═══ COLLECTED DATA

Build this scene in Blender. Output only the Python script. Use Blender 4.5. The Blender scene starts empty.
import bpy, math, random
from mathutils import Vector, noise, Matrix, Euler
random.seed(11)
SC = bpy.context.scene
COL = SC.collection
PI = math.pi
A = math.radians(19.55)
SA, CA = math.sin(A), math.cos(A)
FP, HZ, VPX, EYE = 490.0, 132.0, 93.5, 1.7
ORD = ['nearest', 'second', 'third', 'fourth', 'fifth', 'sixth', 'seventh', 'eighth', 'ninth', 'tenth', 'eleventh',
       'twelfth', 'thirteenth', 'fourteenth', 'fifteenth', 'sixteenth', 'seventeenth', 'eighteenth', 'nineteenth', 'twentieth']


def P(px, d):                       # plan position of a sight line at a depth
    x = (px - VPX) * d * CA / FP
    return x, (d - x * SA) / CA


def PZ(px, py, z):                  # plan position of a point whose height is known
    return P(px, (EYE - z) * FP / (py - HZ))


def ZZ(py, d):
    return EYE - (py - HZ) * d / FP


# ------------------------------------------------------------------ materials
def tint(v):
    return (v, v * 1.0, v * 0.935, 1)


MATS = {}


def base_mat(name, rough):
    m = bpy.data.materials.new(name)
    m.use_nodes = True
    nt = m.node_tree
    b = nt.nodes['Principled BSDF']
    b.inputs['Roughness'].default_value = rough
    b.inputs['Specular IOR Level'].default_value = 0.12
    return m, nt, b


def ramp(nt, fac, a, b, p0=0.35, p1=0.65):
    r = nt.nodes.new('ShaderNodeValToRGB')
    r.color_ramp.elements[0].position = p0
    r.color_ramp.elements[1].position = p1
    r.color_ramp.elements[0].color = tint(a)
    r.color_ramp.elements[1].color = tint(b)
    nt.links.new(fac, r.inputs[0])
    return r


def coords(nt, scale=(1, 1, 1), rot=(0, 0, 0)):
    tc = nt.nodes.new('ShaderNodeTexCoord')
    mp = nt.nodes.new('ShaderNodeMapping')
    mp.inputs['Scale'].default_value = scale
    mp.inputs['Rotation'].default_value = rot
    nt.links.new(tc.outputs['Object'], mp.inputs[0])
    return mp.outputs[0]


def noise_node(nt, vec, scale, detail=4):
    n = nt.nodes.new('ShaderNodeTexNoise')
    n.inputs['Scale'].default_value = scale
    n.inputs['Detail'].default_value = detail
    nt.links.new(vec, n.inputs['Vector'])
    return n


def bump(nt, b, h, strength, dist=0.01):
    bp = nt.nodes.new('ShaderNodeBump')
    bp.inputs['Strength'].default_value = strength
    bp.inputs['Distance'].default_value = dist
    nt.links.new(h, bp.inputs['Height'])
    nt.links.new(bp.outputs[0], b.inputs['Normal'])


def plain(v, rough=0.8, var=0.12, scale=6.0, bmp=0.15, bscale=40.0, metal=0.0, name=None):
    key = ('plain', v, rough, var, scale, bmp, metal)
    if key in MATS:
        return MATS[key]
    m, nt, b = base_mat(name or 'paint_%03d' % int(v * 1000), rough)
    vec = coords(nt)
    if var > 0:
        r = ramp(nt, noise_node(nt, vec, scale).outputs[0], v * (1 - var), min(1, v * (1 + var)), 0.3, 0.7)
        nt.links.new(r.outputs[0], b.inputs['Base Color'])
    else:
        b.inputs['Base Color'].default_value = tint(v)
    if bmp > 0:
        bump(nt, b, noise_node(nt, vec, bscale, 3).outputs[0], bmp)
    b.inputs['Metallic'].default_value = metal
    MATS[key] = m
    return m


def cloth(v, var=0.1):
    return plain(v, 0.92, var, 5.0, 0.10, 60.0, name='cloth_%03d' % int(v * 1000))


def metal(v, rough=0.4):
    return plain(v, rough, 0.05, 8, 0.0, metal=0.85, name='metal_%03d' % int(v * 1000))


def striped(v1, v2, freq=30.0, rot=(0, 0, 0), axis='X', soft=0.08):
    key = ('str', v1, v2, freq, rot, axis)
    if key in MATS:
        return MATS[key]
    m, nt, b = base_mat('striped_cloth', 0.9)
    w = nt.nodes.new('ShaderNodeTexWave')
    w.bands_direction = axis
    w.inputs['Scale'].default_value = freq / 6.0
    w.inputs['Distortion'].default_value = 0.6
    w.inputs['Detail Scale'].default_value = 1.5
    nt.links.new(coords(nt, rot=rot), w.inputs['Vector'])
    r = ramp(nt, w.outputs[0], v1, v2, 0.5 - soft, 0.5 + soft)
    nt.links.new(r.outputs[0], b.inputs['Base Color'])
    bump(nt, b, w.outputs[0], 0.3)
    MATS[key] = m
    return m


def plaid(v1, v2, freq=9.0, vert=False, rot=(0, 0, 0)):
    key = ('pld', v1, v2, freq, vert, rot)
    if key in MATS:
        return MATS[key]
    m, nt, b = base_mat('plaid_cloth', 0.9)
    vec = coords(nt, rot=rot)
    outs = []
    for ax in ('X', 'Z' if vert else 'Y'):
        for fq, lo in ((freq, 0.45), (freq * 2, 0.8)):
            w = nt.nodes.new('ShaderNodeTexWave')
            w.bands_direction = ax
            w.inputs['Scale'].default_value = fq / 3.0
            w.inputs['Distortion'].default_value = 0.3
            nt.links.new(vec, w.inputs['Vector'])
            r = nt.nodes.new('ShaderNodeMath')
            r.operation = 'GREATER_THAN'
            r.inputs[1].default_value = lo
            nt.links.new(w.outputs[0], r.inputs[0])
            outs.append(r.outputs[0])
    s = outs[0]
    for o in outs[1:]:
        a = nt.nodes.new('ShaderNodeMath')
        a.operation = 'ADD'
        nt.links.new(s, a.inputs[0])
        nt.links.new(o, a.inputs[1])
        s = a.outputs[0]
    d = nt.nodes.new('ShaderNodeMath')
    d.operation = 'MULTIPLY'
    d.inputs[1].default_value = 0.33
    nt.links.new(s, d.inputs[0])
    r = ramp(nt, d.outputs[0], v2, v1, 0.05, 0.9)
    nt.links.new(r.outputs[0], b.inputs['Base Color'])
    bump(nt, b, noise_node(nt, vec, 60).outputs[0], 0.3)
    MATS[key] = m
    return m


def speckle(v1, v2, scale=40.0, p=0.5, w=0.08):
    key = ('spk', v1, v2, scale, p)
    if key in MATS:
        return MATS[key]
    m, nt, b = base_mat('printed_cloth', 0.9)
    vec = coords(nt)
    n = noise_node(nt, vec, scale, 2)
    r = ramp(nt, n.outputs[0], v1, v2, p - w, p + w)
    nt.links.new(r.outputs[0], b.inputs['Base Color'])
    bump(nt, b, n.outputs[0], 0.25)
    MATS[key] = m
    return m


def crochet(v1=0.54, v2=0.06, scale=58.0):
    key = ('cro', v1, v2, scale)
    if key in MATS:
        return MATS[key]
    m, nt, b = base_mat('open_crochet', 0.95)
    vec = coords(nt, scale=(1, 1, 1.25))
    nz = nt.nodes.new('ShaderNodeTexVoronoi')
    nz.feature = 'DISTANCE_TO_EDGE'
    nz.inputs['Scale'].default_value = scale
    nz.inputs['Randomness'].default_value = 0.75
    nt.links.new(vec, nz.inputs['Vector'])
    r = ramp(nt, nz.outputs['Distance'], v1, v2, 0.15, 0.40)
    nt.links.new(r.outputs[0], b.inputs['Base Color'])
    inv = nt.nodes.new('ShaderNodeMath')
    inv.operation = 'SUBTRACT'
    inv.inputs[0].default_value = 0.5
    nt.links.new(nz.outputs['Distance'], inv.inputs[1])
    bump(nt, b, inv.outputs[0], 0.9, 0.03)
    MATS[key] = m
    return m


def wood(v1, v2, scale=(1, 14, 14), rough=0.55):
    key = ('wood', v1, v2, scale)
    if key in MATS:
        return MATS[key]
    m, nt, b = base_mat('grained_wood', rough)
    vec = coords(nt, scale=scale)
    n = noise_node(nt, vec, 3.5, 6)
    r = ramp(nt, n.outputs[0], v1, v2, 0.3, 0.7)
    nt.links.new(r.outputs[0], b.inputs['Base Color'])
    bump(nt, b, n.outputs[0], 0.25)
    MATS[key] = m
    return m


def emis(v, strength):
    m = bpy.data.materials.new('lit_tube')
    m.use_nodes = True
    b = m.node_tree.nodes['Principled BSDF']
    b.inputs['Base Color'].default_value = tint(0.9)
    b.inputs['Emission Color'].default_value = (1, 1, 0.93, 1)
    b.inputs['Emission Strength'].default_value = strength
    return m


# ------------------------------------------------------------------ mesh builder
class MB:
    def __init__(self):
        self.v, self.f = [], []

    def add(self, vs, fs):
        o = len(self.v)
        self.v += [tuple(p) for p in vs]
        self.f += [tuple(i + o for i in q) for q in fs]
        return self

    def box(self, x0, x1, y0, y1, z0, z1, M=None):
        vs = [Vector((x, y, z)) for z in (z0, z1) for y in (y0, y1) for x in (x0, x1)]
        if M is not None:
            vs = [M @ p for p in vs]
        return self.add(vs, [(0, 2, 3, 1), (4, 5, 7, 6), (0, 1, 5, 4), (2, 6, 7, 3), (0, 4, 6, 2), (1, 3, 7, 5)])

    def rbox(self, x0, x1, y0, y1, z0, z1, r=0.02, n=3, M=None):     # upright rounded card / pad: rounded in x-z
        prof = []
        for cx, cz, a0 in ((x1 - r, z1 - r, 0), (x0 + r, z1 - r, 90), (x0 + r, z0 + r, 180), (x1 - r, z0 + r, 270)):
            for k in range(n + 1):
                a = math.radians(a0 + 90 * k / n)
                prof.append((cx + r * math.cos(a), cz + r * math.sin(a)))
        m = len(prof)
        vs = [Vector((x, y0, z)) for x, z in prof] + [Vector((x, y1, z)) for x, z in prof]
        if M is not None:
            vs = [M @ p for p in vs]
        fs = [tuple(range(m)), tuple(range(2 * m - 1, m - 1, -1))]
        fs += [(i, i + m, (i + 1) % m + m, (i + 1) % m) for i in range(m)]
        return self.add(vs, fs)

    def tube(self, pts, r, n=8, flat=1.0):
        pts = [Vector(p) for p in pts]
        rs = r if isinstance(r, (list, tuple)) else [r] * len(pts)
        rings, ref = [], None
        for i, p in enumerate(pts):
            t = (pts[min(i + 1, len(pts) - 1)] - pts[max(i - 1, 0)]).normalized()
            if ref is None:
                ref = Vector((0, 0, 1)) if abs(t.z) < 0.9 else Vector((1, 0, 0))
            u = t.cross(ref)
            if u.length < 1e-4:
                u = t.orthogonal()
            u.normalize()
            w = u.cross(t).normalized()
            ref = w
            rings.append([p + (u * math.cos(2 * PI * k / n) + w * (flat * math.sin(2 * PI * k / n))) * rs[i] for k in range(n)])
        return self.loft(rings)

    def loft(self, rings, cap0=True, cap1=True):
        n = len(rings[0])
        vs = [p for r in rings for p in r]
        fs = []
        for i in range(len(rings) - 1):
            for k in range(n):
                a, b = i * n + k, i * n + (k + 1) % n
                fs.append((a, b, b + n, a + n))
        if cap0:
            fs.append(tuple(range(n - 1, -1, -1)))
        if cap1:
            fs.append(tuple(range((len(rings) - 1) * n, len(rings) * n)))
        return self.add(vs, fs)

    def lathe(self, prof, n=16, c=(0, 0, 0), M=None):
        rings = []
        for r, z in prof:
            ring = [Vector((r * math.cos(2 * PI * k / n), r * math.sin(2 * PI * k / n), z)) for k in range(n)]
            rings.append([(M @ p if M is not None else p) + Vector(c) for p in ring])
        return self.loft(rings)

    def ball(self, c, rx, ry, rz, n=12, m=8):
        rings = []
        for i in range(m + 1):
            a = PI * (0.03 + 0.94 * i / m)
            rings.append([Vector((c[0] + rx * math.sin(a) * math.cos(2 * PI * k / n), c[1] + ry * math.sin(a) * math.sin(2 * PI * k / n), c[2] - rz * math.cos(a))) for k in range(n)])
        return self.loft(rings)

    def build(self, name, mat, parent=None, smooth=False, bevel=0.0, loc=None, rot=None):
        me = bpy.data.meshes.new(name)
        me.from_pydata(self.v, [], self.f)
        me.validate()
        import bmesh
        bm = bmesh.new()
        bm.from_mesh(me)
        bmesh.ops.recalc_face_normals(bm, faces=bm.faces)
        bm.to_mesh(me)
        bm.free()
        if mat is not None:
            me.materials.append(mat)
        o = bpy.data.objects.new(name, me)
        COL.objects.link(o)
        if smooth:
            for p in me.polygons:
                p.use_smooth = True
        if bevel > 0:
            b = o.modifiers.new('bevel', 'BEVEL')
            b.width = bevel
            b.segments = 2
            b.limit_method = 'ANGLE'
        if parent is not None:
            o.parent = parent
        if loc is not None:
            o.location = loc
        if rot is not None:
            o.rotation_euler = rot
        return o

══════

Starting with the first line of the data above, copy each line exactly until you reach the line with "return mp.outputs[0]"; include that line as well.

- **CORRECT RESULT**
Build this scene in Blender. Output only the Python script. Use Blender 4.5. The Blender scene starts empty.
import bpy, math, random
from mathutils import Vector, noise, Matrix, Euler
random.seed(11)
SC = bpy.context.scene
COL = SC.collection
PI = math.pi
A = math.radians(19.55)
SA, CA = math.sin(A), math.cos(A)
FP, HZ, VPX, EYE = 490.0, 132.0, 93.5, 1.7
ORD = ['nearest', 'second', 'third', 'fourth', 'fifth', 'sixth', 'seventh', 'eighth', 'ninth', 'tenth', 'eleventh',
       'twelfth', 'thirteenth', 'fourteenth', 'fifteenth', 'sixteenth', 'seventeenth', 'eighteenth', 'nineteenth', 'twentieth']


def P(px, d):                       # plan position of a sight line at a depth
    x = (px - VPX) * d * CA / FP
    return x, (d - x * SA) / CA


def PZ(px, py, z):                  # plan position of a point whose height is known
    return P(px, (EYE - z) * FP / (py - HZ))


def ZZ(py, d):
    return EYE - (py - HZ) * d / FP


# ------------------------------------------------------------------ materials
def tint(v):
    return (v, v * 1.0, v * 0.935, 1)


MATS = {}


def base_mat(name, rough):
    m = bpy.data.materials.new(name)
    m.use_nodes = True
    nt = m.node_tree
    b = nt.nodes['Principled BSDF']
    b.inputs['Roughness'].default_value = rough
    b.inputs['Specular IOR Level'].default_value = 0.12
    return m, nt, b


def ramp(nt, fac, a, b, p0=0.35, p1=0.65):
    r = nt.nodes.new('ShaderNodeValToRGB')
    r.color_ramp.elements[0].position = p0
    r.color_ramp.elements[1].position = p1
    r.color_ramp.elements[0].color = tint(a)
    r.color_ramp.elements[1].color = tint(b)
    nt.links.new(fac, r.inputs[0])
    return r


def coords(nt, scale=(1, 1, 1), rot=(0, 0, 0)):
    tc = nt.nodes.new('ShaderNodeTexCoord')
    mp = nt.nodes.new('ShaderNodeMapping')
    mp.inputs['Scale'].default_value = scale
    mp.inputs['Rotation'].default_value = rot
    nt.links.new(tc.outputs['Object'], mp.inputs[0])
    return mp.outputs[0]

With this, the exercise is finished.